Problem to solve:
Reproduce the listing below verbatim.

Information supplied:

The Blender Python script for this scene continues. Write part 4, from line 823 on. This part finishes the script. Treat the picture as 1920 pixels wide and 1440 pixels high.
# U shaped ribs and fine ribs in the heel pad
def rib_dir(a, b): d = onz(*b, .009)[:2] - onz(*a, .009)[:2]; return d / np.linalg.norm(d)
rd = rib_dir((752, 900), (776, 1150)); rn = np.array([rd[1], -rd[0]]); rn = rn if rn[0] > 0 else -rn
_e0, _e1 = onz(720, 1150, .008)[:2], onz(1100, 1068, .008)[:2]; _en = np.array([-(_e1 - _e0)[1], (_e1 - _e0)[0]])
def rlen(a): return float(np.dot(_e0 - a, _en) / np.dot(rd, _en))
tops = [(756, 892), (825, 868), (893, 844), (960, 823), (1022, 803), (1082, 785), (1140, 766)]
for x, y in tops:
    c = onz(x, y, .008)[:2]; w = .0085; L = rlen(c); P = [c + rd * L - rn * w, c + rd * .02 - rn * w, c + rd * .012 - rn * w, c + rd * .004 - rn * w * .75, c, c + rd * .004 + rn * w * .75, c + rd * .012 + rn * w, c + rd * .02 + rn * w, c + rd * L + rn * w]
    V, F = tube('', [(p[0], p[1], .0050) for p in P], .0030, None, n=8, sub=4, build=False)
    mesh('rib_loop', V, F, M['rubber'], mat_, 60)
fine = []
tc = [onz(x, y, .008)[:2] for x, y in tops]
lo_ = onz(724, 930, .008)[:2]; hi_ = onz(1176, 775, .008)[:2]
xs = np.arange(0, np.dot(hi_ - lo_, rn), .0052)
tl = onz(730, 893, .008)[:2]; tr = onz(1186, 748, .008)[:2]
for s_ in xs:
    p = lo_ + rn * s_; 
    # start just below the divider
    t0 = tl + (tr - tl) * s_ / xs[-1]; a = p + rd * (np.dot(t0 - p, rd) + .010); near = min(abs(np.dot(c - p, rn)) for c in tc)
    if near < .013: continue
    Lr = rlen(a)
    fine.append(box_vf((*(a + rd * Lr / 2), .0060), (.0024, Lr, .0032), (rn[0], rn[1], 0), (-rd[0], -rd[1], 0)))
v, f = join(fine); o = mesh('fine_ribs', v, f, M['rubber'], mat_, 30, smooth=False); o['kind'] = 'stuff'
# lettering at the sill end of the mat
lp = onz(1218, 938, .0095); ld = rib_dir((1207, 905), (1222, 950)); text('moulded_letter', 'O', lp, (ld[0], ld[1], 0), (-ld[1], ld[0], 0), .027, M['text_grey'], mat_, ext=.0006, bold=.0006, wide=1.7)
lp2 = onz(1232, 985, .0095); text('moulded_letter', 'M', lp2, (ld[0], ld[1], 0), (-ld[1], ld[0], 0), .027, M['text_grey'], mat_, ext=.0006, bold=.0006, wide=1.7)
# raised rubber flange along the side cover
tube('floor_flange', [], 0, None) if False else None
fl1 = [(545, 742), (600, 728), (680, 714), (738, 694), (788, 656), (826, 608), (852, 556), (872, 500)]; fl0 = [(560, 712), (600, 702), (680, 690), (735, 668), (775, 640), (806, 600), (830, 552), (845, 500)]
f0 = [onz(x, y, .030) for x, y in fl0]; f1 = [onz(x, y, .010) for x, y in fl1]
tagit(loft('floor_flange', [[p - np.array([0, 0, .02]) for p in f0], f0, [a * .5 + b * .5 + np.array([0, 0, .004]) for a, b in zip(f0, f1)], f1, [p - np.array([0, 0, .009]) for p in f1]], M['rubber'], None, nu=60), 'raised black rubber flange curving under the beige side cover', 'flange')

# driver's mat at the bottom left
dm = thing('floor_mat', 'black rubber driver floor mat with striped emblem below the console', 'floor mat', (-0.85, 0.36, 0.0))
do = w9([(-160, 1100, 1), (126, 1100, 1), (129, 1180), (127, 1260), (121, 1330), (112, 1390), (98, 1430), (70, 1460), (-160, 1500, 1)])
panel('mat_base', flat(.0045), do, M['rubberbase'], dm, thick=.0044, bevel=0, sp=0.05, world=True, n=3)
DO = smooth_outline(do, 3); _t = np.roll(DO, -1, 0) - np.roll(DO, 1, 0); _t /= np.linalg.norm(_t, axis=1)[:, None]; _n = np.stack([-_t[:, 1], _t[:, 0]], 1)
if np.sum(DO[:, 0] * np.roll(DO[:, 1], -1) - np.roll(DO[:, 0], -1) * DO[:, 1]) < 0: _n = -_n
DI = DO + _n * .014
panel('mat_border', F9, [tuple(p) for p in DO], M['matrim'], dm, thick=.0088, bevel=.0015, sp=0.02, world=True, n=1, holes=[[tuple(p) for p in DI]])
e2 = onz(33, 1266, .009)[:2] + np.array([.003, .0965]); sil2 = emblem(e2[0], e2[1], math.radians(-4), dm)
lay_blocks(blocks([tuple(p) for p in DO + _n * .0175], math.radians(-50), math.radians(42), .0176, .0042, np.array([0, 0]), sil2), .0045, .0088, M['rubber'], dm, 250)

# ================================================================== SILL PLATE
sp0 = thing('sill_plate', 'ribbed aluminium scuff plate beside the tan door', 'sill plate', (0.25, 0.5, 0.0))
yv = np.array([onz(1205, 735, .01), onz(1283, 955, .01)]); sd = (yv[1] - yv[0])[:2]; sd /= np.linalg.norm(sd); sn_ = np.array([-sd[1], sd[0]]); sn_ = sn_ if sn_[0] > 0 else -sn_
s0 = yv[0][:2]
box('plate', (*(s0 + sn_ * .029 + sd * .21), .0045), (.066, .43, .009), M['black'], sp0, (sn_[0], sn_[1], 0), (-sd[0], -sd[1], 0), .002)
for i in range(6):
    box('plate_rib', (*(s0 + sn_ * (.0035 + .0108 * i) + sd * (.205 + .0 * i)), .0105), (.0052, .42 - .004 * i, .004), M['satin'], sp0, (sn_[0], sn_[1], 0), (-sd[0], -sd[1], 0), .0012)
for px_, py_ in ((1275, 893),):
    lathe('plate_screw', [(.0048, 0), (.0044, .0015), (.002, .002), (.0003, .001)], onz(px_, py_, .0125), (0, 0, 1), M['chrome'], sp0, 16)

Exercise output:
The Blender Python script for this scene continues. Write part 4, from line 823 on. This part finishes the script. Treat the picture as 1920 pixels wide and 1440 pixels high.
# U shaped ribs and fine ribs in the heel pad
def rib_dir(a, b): d = onz(*b, .009)[:2] - onz(*a, .009)[:2]; return d / np.linalg.norm(d)
rd = rib_dir((752, 900), (776, 1150)); rn = np.array([rd[1], -rd[0]]); rn = rn if rn[0] > 0 else -rn
_e0, _e1 = onz(720, 1150, .008)[:2], onz(1100, 1068, .008)[:2]; _en = np.array([-(_e1 - _e0)[1], (_e1 - _e0)[0]])
def rlen(a): return float(np.dot(_e0 - a, _en) / np.dot(rd, _en))
tops = [(756, 892), (825, 868), (893, 844), (960, 823), (1022, 803), (1082, 785), (1140, 766)]
for x, y in tops:
    c = onz(x, y, .008)[:2]; w = .0085; L = rlen(c); P = [c + rd * L - rn * w, c + rd * .02 - rn * w, c + rd * .012 - rn * w, c + rd * .004 - rn * w * .75, c, c + rd * .004 + rn * w * .75, c + rd * .012 + rn * w, c + rd * .02 + rn * w, c + rd * L + rn * w]
    V, F = tube('', [(p[0], p[1], .0050) for p in P], .0030, None, n=8, sub=4, build=False)
    mesh('rib_loop', V, F, M['rubber'], mat_, 60)
fine = []
tc = [onz(x, y, .008)[:2] for x, y in tops]
lo_ = onz(724, 930, .008)[:2]; hi_ = onz(1176, 775, .008)[:2]
xs = np.arange(0, np.dot(hi_ - lo_, rn), .0052)
tl = onz(730, 893, .008)[:2]; tr = onz(1186, 748, .008)[:2]
for s_ in xs:
    p = lo_ + rn * s_; 
    # start just below the divider
    t0 = tl + (tr - tl) * s_ / xs[-1]; a = p + rd * (np.dot(t0 - p, rd) + .010); near = min(abs(np.dot(c - p, rn)) for c in tc)
    if near < .013: continue
    Lr = rlen(a)
    fine.append(box_vf((*(a + rd * Lr / 2), .0060), (.0024, Lr, .0032), (rn[0], rn[1], 0), (-rd[0], -rd[1], 0)))
v, f = join(fine); o = mesh('fine_ribs', v, f, M['rubber'], mat_, 30, smooth=False); o['kind'] = 'stuff'
# lettering at the sill end of the mat
lp = onz(1218, 938, .0095); ld = rib_dir((1207, 905), (1222, 950)); text('moulded_letter', 'O', lp, (ld[0], ld[1], 0), (-ld[1], ld[0], 0), .027, M['text_grey'], mat_, ext=.0006, bold=.0006, wide=1.7)
lp2 = onz(1232, 985, .0095); text('moulded_letter', 'M', lp2, (ld[0], ld[1], 0), (-ld[1], ld[0], 0), .027, M['text_grey'], mat_, ext=.0006, bold=.0006, wide=1.7)
# raised rubber flange along the side cover
tube('floor_flange', [], 0, None) if False else None
fl1 = [(545, 742), (600, 728), (680, 714), (738, 694), (788, 656), (826, 608), (852, 556), (872, 500)]; fl0 = [(560, 712), (600, 702), (680, 690), (735, 668), (775, 640), (806, 600), (830, 552), (845, 500)]
f0 = [onz(x, y, .030) for x, y in fl0]; f1 = [onz(x, y, .010) for x, y in fl1]
tagit(loft('floor_flange', [[p - np.array([0, 0, .02]) for p in f0], f0, [a * .5 + b * .5 + np.array([0, 0, .004]) for a, b in zip(f0, f1)], f1, [p - np.array([0, 0, .009]) for p in f1]], M['rubber'], None, nu=60), 'raised black rubber flange curving under the beige side cover', 'flange')

# driver's mat at the bottom left
dm = thing('floor_mat', 'black rubber driver floor mat with striped emblem below the console', 'floor mat', (-0.85, 0.36, 0.0))
do = w9([(-160, 1100, 1), (126, 1100, 1), (129, 1180), (127, 1260), (121, 1330), (112, 1390), (98, 1430), (70, 1460), (-160, 1500, 1)])
panel('mat_base', flat(.0045), do, M['rubberbase'], dm, thick=.0044, bevel=0, sp=0.05, world=True, n=3)
DO = smooth_outline(do, 3); _t = np.roll(DO, -1, 0) - np.roll(DO, 1, 0); _t /= np.linalg.norm(_t, axis=1)[:, None]; _n = np.stack([-_t[:, 1], _t[:, 0]], 1)
if np.sum(DO[:, 0] * np.roll(DO[:, 1], -1) - np.roll(DO[:, 0], -1) * DO[:, 1]) < 0: _n = -_n
DI = DO + _n * .014
panel('mat_border', F9, [tuple(p) for p in DO], M['matrim'], dm, thick=.0088, bevel=.0015, sp=0.02, world=True, n=1, holes=[[tuple(p) for p in DI]])
e2 = onz(33, 1266, .009)[:2] + np.array([.003, .0965]); sil2 = emblem(e2[0], e2[1], math.radians(-4), dm)
lay_blocks(blocks([tuple(p) for p in DO + _n * .0175], math.radians(-50), math.radians(42), .0176, .0042, np.array([0, 0]), sil2), .0045, .0088, M['rubber'], dm, 250)

# ================================================================== SILL PLATE
sp0 = thing('sill_plate', 'ribbed aluminium scuff plate beside the tan door', 'sill plate', (0.25, 0.5, 0.0))
yv = np.array([onz(1205, 735, .01), onz(1283, 955, .01)]); sd = (yv[1] - yv[0])[:2]; sd /= np.linalg.norm(sd); sn_ = np.array([-sd[1], sd[0]]); sn_ = sn_ if sn_[0] > 0 else -sn_
s0 = yv[0][:2]
box('plate', (*(s0 + sn_ * .029 + sd * .21), .0045), (.066, .43, .009), M['black'], sp0, (sn_[0], sn_[1], 0), (-sd[0], -sd[1], 0), .002)
for i in range(6):
    box('plate_rib', (*(s0 + sn_ * (.0035 + .0108 * i) + sd * (.205 + .0 * i)), .0105), (.0052, .42 - .004 * i, .004), M['satin'], sp0, (sn_[0], sn_[1], 0), (-sd[0], -sd[1], 0), .0012)
for px_, py_ in ((1275, 893),):
    lathe('plate_screw', [(.0048, 0), (.0044, .0015), (.002, .002), (.0003, .001)], onz(px_, py_, .0125), (0, 0, 1), M['chrome'], sp0, 16)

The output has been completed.